Thursday 12 April 2018

AUTHOR FAVOURITES: BENEATH A HUNTER’S MOON by MICHAEL ZIMMER





Michael Zimmer, winner of the Western Heritage Wrangler Award, tells me he has 4 favourites of his own westerns. One, BENEATH A HUNTER'S MOON, enters territory rarely visited by western writers. It’s 1832 and Big John McTavish is a Scots hunter and trader. He’s been living with the Métis, the part European, part Indian people of the Canadian prairies.

The novel is ‘an intriguing tale of Métis buffalo hunts, a long-lost daughter, and a macabre secret.’
The Métis are an ethnic group native to Canada and the northern U.S.A. tracing their descent to a mixture of Native peoples – largely the Cree – and European trappers – largely French but sometimes Scottish and English - who entered Indian country. The word derives from the French adjective métis, also spelled metice, referring to a hybrid, or someone of mixed ancestry.


The traditional Métis ‘homeland’ includes much of the Canadian Prairies centred on southern and central parts of Manitoba. Métis in the U.S.A. live in northern Michigan, the Red River Valley between North Dakota and Minnesota and eastern Montana. The Métis in Canada married within their own group, and over time, created a distinct culture of their own.
The Métis fought for their land and independence against the Canadian Government in two rebellions of 1869 and 1885. They were defeated. Later, however, the Métis in Canada were recognized as an aboriginal people under the Constitution Act of 1982. They number 451,795 as of 2011.
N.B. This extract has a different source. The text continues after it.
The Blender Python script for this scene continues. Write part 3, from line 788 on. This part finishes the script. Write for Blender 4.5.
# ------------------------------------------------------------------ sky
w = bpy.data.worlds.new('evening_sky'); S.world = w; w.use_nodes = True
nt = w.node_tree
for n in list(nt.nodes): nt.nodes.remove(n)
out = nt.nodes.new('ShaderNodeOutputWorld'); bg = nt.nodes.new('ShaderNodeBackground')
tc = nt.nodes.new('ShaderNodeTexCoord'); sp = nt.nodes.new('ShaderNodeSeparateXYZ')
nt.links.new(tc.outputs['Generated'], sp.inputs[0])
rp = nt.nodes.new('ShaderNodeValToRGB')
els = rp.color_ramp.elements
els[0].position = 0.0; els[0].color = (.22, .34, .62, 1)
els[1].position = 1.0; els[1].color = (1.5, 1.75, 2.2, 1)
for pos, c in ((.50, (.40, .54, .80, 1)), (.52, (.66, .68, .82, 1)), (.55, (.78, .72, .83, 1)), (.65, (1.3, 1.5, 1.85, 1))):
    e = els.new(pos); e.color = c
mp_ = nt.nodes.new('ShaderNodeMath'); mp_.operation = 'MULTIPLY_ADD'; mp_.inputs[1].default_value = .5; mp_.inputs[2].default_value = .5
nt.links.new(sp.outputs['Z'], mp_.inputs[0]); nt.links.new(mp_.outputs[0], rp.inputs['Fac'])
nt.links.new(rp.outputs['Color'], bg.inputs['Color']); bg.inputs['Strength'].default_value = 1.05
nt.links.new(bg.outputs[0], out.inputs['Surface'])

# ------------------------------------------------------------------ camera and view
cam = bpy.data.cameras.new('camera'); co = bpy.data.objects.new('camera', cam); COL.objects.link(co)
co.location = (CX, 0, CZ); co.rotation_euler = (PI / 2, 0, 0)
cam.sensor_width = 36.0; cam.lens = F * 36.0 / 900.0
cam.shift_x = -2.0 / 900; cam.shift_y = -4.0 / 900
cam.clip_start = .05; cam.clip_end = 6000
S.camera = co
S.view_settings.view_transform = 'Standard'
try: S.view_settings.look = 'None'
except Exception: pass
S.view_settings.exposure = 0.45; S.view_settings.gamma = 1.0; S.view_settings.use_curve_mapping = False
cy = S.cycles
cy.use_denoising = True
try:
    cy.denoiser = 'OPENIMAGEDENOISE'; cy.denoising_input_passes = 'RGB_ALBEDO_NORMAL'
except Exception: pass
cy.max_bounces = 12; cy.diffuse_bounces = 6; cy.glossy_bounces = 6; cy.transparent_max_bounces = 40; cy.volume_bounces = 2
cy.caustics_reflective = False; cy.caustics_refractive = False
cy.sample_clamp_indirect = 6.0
A Métis family in 1883 with a ‘Red River Cart’

Movies about the fur-trapping era include Across the wide Missouri, The Mountain Men, The Revenant and The Big Sky. It’s curious that this small band of fabled westerners – the trappers who went west to catch beaver between about 1810 and 1845, the so-called ‘mountain men,’ - have received relatively little attention from western TV and film makers, compared to say cowboys. After all mountain men lived much more dangerous and adventurous lives, plunging into a harsh and unforgiving wilderness. Almost daily they risked death from Indians, grizzly bears and the elements.


‘Across the wide Missouri’ (1951)

They did spawn legendary figures like KIT CARSON and JIM BRIDGER, whilst JEDEDIAH SMITH was the first American to blaze a trail to California in 1826-1827. Others, men like JOSEPH REDDEFORD WALKER and the ex-slave JIM BECKWOURTH, also forged trails to the west that later pioneers could follow.



JIM BRIDGER in later life

Reviews of BENEATH A HUNTER'S MOON:
 ‘Filled with action, unusual characters and a fast-paced plot.’ 
‘Eloquent prose, vivid descriptions, intense action - my anticipation of a great read was exceeded by depth of story and characters.’